Malagò: «Il calcio è da commissariare» 

Il nr. 1 dello sport italiano “congela” il sogno Olimpiadi delle Dolomiti: «Aspettiamo il nuovo governo e vediamo»


di Marco Marangoni


BOLZANO. Dal Palazzo H del Foro Italico alla Casa dello Sport nella conca di Bolzano, il cambio di location non muta il pensiero di Giovanni Malagò, sempre più convinto che per rasserenare il cielo tempestoso sul calcio italiano «serve un commissariamento». Il numero uno dello sport italiano, intervenendo con grande clamore ai festeggiamenti dei 20 anni della Casa dello Sport di Bolzano, non ha parlato solo della crisi del calcio, ma ha sottolineato il fatto che «lo sport altoatesino è un esempio per tutta l’Italia» e, nel visitare la scuola dello sport di Malles Venosta, è rimasto molto colpito affermando che è «modello assolutamente da seguire». Il presidente Giovanni Malagò, sempre benvenuto in Alto Adige, si è concesso ai nostri taccuini per parlare di calcio ma anche dello sport altoatesino.

Presidente Malagò, che ricadute economiche avrà la mancata qualificazione dell’Italia dai Mondiali in Russia?

«Lo sport italiano perde moltissimo.
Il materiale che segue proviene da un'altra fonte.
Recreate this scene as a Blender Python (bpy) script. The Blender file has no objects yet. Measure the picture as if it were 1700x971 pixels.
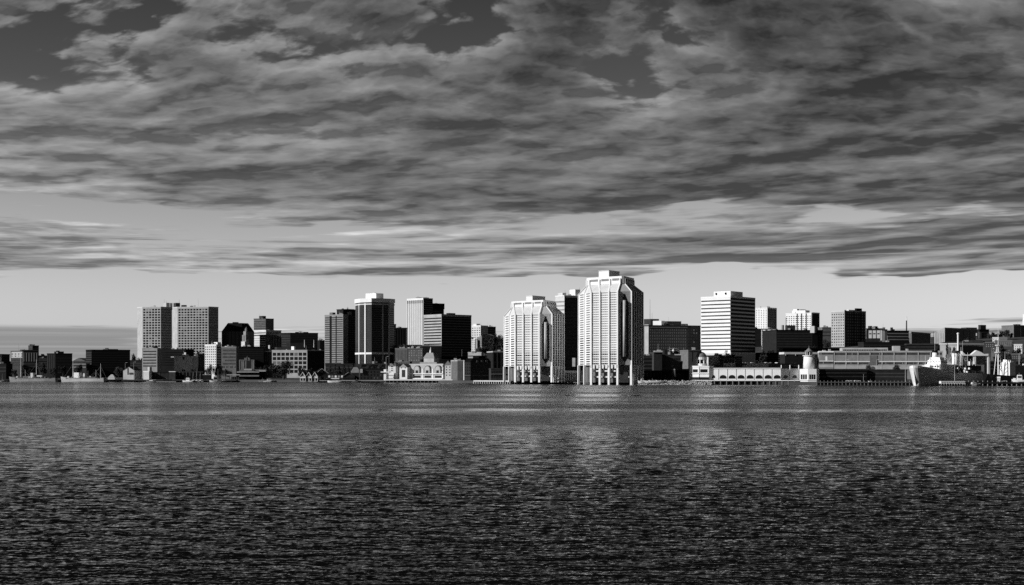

Siamo tutti un po’ più poveri. C’è un danno finanziario che intaccherà aspetti sociali, occupazionali, d’immagine, prestigio e reputazione. È vero che il calcio è uno sport come tanti altri, poi al lato pratico nel nostro Paese non è così per una serie di motivi che sono sotto gli occhi di tutti».

Secondo lei come uscirà il calcio italiano da questa impasse?

«Secondo me si deve uscire con un commissariamento, non dico lungo ma che debba veramente avere sia gli strumenti normativi, quindi i poteri, che temporali per far sì che si metta in condizione il calcio di esprimere una rappresentanza che possa fare e riesca a fare le cose e non essere sempre essere assoggettato a tutti quegli aspetti, soprattutto statutari che di fatto, da una parte ti obbligano a fare accordi con altri componenti che magari non vorresti fare o non sei così convinto di fare, dall’altra che poi ti impediscono probabilmente di fare l’interesse generale e vedere solo le questioni più da cortile».

La popolazione del Tirolo ha detto no alle Olimpiadi. Quanto c’è di realistico nella volontà di portare, tra il 2026 ed il 2030, le Olimpiadi in Italia? Si parla di Milano e Torino, anche se qualcuno prova a lanciare le Olimpiadi delle Dolomiti. Lei cosa ne pensa?

«Al momento la partita delle Olimpiadi invernali è accantonata, è in un cassetto. Ho sempre sostenuto la tesi, conoscendo molto bene la realtà dei fatti, che una candidatura, al di là della sua forza e della capacità di acquisire consensi e voti a livello internazionale, che è un aspetto del quale mi devo occupare dopo, è come un tavolo che poggia su tre gambe. Queste sono il comitato olimpico perché è l’interlocutore ufficiale con il Cio, gli enti locali, perché se non sono d’accordo la candidatura parte già morta in partenza, ed il governo. Dando per scontato, a prescindere dalla scelta della sede eventuale che si può considerate nell’arco alpino da Est a ovest, le prime due cose sono positive, rimane la terza che è il governo. Siccome ci saranno elezioni politiche vorrei evitare che venissero fatti nuovamente certi errori. Dopo le lezioni verranno fatte valutazioni serene. Visto il precedente che si è creato nel 2024 e 2028 con Parigi e Los Angeles penso che sia probabile una doppia aggiudicazione anche con i Giochi invernali».

Qual è lo stato di salute dello sport in Alto Adige?

«Lo sport altoatesino sta bene, magari fossero tutti gli altri sport come quello altoatesino».